In single lots of 1 you can buy this amazing integrated circuit for $0.35 and if you buy 10, less than a quarter apiece. Yes, they can be bought at Newark Electronics for that pricing.
[Again, Kudos to N2CQR and KK4DAS for their Direct Conversion Receiver Project and recognition by the ARRL. This post presents a slightly different approach to fabricating a DCR. The results are comparable and that is the clean sound of a DCR.]
The above schematic says Product Detector, but it is also a Direct Conversion Receiver. Where it says Carrier Input you connect your LO or VFO and the SSB input is where you feed your output of a medium gain RF amp which has a BPF ahead of that amp. The AF output is fed to an audio amplifier module. See https://www.n6qw.com/MC1496.html
A second MC1496 can be configured as a Double Sideband Generator. The Motorola Data Sheets for the MC1496 has all of the circuitry information.
Two MC1496's will cost you $0.70 and W1REX has circuit boards for the $0.35 SMD MC1496.
DSB Transmitter
Craig Westons DCR Based on the N6QW Design
The MC1496 is a really old product (> 55 years old) but it is cheap and can provide an excellent basis of a simple homebrew radio transceiver. I even took four MC1496's and built a two band SSB Transceiver. Now you spent $1.40 for the all-important critical devices. One is the balanced modulator; one is the product detector and two are used as mixer stages.

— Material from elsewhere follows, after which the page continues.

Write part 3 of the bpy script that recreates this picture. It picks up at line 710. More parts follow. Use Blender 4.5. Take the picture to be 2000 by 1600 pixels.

Them that know can make it go.
The USA used to be the Land of the Free and Home of the Brave. We now are the poster child of Pay More and Get Less (PMAGL). Play a game by taking the sum of $100 and seeing what groceries you could buy 2 years ago and what that buys you today. Next in line for a price hike is the formerly cheap "wooden furniture" and those "fureign (foreign) movies". What's next?